Attribute agreement analysis (AAA) [9] allows to determine the consistency of operators in the rating of defects with themselves and with one another. The agreement within operators was 96–100% for TDTS and 88–94% for FT. The kappa statistics values were 0.92–1.00 and 0.73–0.87 for TDTS and FT, respectively. As AIAG [10] suggests that a kappa value of at least 0.75 indicates good agreement, these results are quite good. The assessment agreement between operators (consistency between the operator’s ratings) was 76% with a kappa value of 0.72 for TDTS (68%/0.67 for FT). Although the agreement between operators is, as expected, worse than with themselves, the agreement can be considered acceptable.

Gage R&R (GR&R) analysis [9] can be used to evaluate variations of the measurement when every operator measures every defect in the study. GR&R, which is basically suited to an evaluation of systems for an exact values measurement, analyses a measured quantity in contrast to AAA, which can analyze a binary rating (e.g., if detected or not). Thus, the determined CNR values for each defect by each operator/measurement was considered. The total GR&R variation for the study was 28.6% for TDTS (43.0% for FT). Based on the AIAG suggested rating [10], as the inspection results variation using TDTS is between 10 and 30%, the system can be assumed to be “acceptable depending on the application”. This conclusion can be considered satisfactory, taking into account that the analysis was applied to CNR evaluation, which can be strongly influenced by several steps made by individual operators during the experiment as well as during the evaluation.

4. Conclusions

The main effect screener tool showed that the CNR variation is not significantly affected by operators compared to the influence of thickness, diameter, and depth of the Teflon patches simulating defects. Due to little variation in CNR, each operator was practically able to detect the same defects. As expected, the biggest influence of the depth was confirmed. These basic statistical results summarizing number of detected indications and mean CNR values indicated that TDTS evaluation provided better results than FT processing for this application. This conclusion was further confirmed by AAA and GR&R analyses, where the TDTS evaluation mostly provided better results than FT. The assessment agreement between operators was 76% and the total GR&R variation for the study was 28.6% (for TDTS). These results are acceptable, especially taking into account a significant human factor influence on the measurement and evaluation procedure.

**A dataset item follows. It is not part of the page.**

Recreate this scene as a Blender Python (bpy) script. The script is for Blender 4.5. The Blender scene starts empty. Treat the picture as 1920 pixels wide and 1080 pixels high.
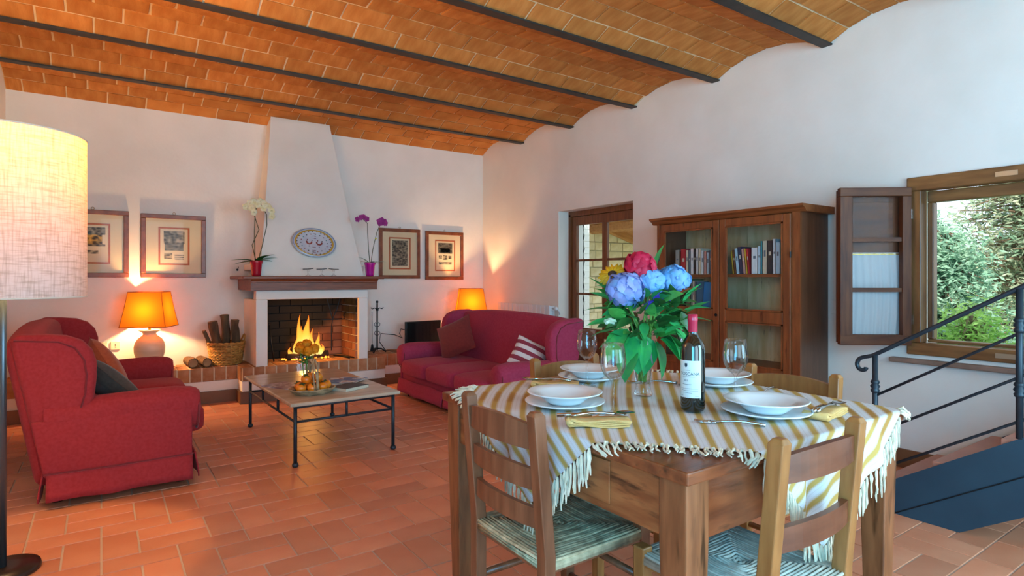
import bpy, bmesh, math, random
from mathutils import Vector, Matrix
PI = math.pi
sc = bpy.context.scene
COL = sc.collection
rnd = random.Random(7)

# ------------------------------------------------------------------ camera
FPX = math.sqrt(770 * 1590)
YAW = math.atan2(770, FPX)
cam_d = bpy.data.cameras.new('camera')
cam_d.sensor_width = 36
cam_d.lens = 36 * FPX / 1920
cam_d.shift_y = -18 / 1920
cam_d.clip_start = .05
cam = bpy.data.objects.new('camera', cam_d)
COL.objects.link(cam)
cam.location = (0, 0, 1.2)
cam.rotation_euler = (PI / 2, 0, -YAW)
sc.camera = cam

XLW = -.68
# ------------------------------------------------------------------ world, sun, daylight, exposure
W = bpy.data.worlds.new('world')
sc.world = W
W.use_nodes = True
W.node_tree.nodes['Background'].inputs[0].default_value = (.74, .87, 1, 1)
W.node_tree.nodes['Background'].inputs[1].default_value = 1.6

def light(name, kind, loc, energy, color, rot=(0, 0, 0), **kw):
    d = bpy.data.lights.new(name, kind)
    d.energy = energy
    d.color = color
    for k, v in kw.items():
        setattr(d, k, v)
    o = bpy.data.objects.new(name, d)
    COL.objects.link(o)
    o.location = loc
    o.rotation_euler = rot
    return o

# the sun stands behind the house: it lights the garden, the roof keeps it out of the room
sun = light('sun', 'SUN', (0, 0, 12), 5.0, (1, .93, .82), angle=.01)
sun.rotation_euler = Vector((.62, .28, -.73)).to_track_quat('-Z', 'Y').to_euler()
# daylight through the two tall glazed doors of the wall behind the camera
for nx, pw_, cc in ((.75, 40, (.50, .80, 1)), (2.75, 105, (.37, .74, 1))):
    light('daylight_rear_door', 'AREA', (nx, -1.72, 1.35), pw_, cc, (PI / 2, 0, 0), shape='RECTANGLE', size=1.5, size_y=2.2)
# blue light of an added, unseen side window, brightens the right wall
light('daylight_side_window', 'AREA', (XLW - .06, -.8, 1.40), 95, (.06, .54, 1), (0, -PI / 2, 0), shape='RECTANGLE', size=1.8, size_y=1.3)
vs = sc.view_settings
vs.view_transform = 'Standard'
vs.look = 'None'
vs.exposure = .30
vs.gamma = 1
vs.use_curve_mapping = False

# ------------------------------------------------------------------ helpers
def lin(h):
    if not isinstance(h, str):
        return tuple(h) + (1,) if len(h) == 3 else h
    h = h.lstrip('#')
    r = []
    for i in (0, 2, 4):
        c = int(h[i:i + 2], 16) / 255
        r.append(c / 12.92 if c <= .04045 else ((c + .055) / 1.055) ** 2.4)
    return (*r, 1)

MATS = {}
def mat(name, col, col2=None, rough=.6, metal=0, scale=6, stretch=(1, 1, 1), bump=0, bscale=None, rnd_amt=0, spec=.5, coat=0,
        trans=0, sheen=0, contrast=(.35, .65), detail=5, emit=0, dist=0, spots=None):
    m = bpy.data.materials.new(name)
    m.use_nodes = True
    nt = m.node_tree
    N, K = nt.nodes, nt.links
    b = N['Principled BSDF']
    b.inputs['Roughness'].default_value = rough
    b.inputs['Metallic'].default_value = metal
    b.inputs['Specular IOR Level'].default_value = spec
    b.inputs['Coat Weight'].default_value = coat
    b.inputs['Coat Roughness'].default_value = .08
    b.inputs['Sheen Weight'].default_value = sheen
    b.inputs['Transmission Weight'].default_value = trans
    c1 = lin(col)
    b.inputs['Base Color'].default_value = c1
    if emit:
        b.inputs['Emission Color'].default_value = c1
        b.inputs['Emission Strength'].default_value = emit
    out = None
    tc = mp = None
    if col2 or bump or spots:
        tc = N.new('ShaderNodeTexCoord')
        mp = N.new('ShaderNodeMapping')
        mp.inputs['Scale'].default_value = stretch
        K.new(tc.outputs['Object'], mp.inputs[0])
    if col2:
        nz = N.new('ShaderNodeTexNoise')
        nz.inputs['Scale'].default_value = scale
        nz.inputs['Detail'].default_value = detail
        nz.inputs['Distortion'].default_value = dist
        K.new(mp.outputs[0], nz.inputs['Vector'])
        rp = N.new('ShaderNodeValToRGB')
        rp.color_ramp.elements[0].position, rp.color_ramp.elements[1].position = contrast
        rp.color_ramp.elements[0].color = c1
        rp.color_ramp.elements[1].color = lin(col2)
        K.new(nz.outputs['Fac'], rp.inputs[0])
        out = rp.outputs[0]
    if spots:
        n2 = N.new('ShaderNodeTexNoise')
        n2.inputs['Scale'].default_value = spots[1]
        n2.inputs['Detail'].default_value = 3
        K.new(mp.outputs[0], n2.inputs['Vector'])
        r2 = N.new('ShaderNodeValToRGB')
        r2.color_ramp.elements[0].position, r2.color_ramp.elements[1].position = spots[2]
        K.new(n2.outputs['Fac'], r2.inputs[0])
        mx = N.new('ShaderNodeMixRGB')
        K.new(r2.outputs[0], mx.inputs[0])
        if out:
            K.new(out, mx.inputs[1])
        else:
            mx.inputs[1].default_value = c1
        mx.inputs[2].default_value = lin(spots[0])
        out = mx.outputs[0]
    if rnd_amt:
        oi = N.new('ShaderNodeObjectInfo')
        ge = N.new('ShaderNodeNewGeometry')
        ad = N.new('ShaderNodeMath'); ad.operation = 'ADD'
        K.new(oi.outputs['Random'], ad.inputs[0]); K.new(ge.outputs['Random Per Island'], ad.inputs[1])
        fr = N.new('ShaderNodeMath'); fr.operation = 'FRACT'
        K.new(ad.outputs[0], fr.inputs[0])
        mr = N.new('ShaderNodeMapRange')
        mr.inputs['To Min'].default_value = 1 - rnd_amt
        mr.inputs['To Max'].default_value = 1 + rnd_amt
        K.new(fr.outputs[0], mr.inputs[0])
        hs = N.new('ShaderNodeHueSaturation')
        K.new(mr.outputs[0], hs.inputs['Value'])
        if out:
            K.new(out, hs.inputs['Color'])
        else:
            hs.inputs['Color'].default_value = c1
        out = hs.outputs[0]
    if out:
        K.new(out, b.inputs['Base Color'])
    if bump:
        nb = N.new('ShaderNodeTexNoise')
        nb.inputs['Scale'].default_value = bscale or scale
        nb.inputs['Detail'].default_value = 4
        K.new(mp.outputs[0], nb.inputs['Vector'])
        bp = N.new('ShaderNodeBump')
        bp.inputs['Strength'].default_value = bump
        bp.inputs['Distance'].default_value = .01
        K.new(nb.outputs['Fac'], bp.inputs['Height'])
        K.new(bp.outputs[0], b.inputs['Normal'])
    MATS[name] = m
    return m

def thin_glass(name, tint=(1, 1, 1, 1), blend=.25, lo=.04, hi=.75, rough=.02):
    m = bpy.data.materials.new(name)
    m.use_nodes = True
    nt = m.node_tree
    N, K = nt.nodes, nt.links
    N.remove(N['Principled BSDF'])
    t = N.new('ShaderNodeBsdfTransparent'); t.inputs[0].default_value = tint
    g = N.new('ShaderNodeBsdfGlossy'); g.inputs['Roughness'].default_value = rough
    lw = N.new('ShaderNodeLayerWeight'); lw.inputs[0].default_value = blend
    mr = N.new('ShaderNodeMapRange'); mr.inputs['To Min'].default_value = lo; mr.inputs['To Max'].default_value = hi
    K.new(lw.outputs['Fresnel'], mr.inputs[0])
    mx = N.new('ShaderNodeMixShader')
    K.new(mr.outputs[0], mx.inputs[0]); K.new(t.outputs[0], mx.inputs[1]); K.new(g.outputs[0], mx.inputs[2])
    K.new(mx.outputs[0], N['Material Output'].inputs[0])
    return m

def shade_mat(name, col, tcol, weave=0, mixf=.6):
    """lamp-shade fabric: diffuse outside, lets the bulb's light through"""
    m = bpy.data.materials.new(name)
    m.use_nodes = True
    nt = m.node_tree
    N, K = nt.nodes, nt.links
    N.remove(N['Principled BSDF'])
    d = N.new('ShaderNodeBsdfDiffuse'); d.inputs[0].default_value = lin(col)
    t = N.new('ShaderNodeBsdfTranslucent'); t.inputs[0].default_value = lin(tcol)
    mx = N.new('ShaderNodeMixShader'); mx.inputs[0].default_value = mixf
    K.new(d.outputs[0], mx.inputs[1]); K.new(t.outputs[0], mx.inputs[2])
    K.new(mx.outputs[0], N['Material Output'].inputs[0])
    if weave:
        tc = N.new('ShaderNodeTexCoord')
        acc = None
        for st in ((9, 9, 90), (90, 90, 7)):
            mp = N.new('ShaderNodeMapping'); mp.inputs['Scale'].default_value = st
            K.new(tc.outputs['Object'], mp.inputs[0])
            nz = N.new('ShaderNodeTexNoise'); nz.inputs['Scale'].default_value = 1.6; nz.inputs['Detail'].default_value = 3
            K.new(mp.outputs[0], nz.inputs['Vector'])
            rp = N.new('ShaderNodeValToRGB')
            rp.color_ramp.elements[0].position = .3; rp.color_ramp.elements[1].position = .55
            rp.color_ramp.elements[0].color = (.55, .5, .42, 1); rp.color_ramp.elements[1].color = (1, 1, 1, 1)
            K.new(nz.outputs['Fac'], rp.inputs[0])
            if acc is None:
                acc = rp.outputs[0]
            else:
                mm = N.new('ShaderNodeMixRGB'); mm.blend_type = 'MULTIPLY'; mm.inputs[0].default_value = 1
                K.new(acc, mm.inputs[1]); K.new(rp.outputs[0], mm.inputs[2]); acc = mm.outputs[0]
        for sh, cc in ((d, col), (t, tcol)):
            mm = N.new('ShaderNodeMixRGB'); mm.blend_type = 'MULTIPLY'; mm.inputs[0].default_value = weave
            mm.inputs[1].default_value = lin(cc)
            K.new(acc, mm.inputs[2]); K.new(mm.outputs[0], sh.inputs[0])
    return m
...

The attribute agreement analysis as well as the Gage R&R analysis were not performed absolutely rigorously from the statistical point of view in terms of the experimental procedure. For example, the operators had some information about positions of the defects. Thus, the obtained results could be influenced by this, and some quantities could not be evaluated (e.g., “false-positive”/“false-negative” values completing a receiver operating characteristic (ROC) or probability of detection (POD) statistical evaluations).

However, despite this, it was confirmed that the suggested evaluation procedure can bring some additional statistical information about variations and main effects influencing the inspection and results obtained. The big advantage of this evaluation is that it allows including effects of operators and provide standard statistical and comparable results. Thus, although the validity of the results is limited to the application and the used variables range, it can be a useful tool for analyses of such inspection procedures.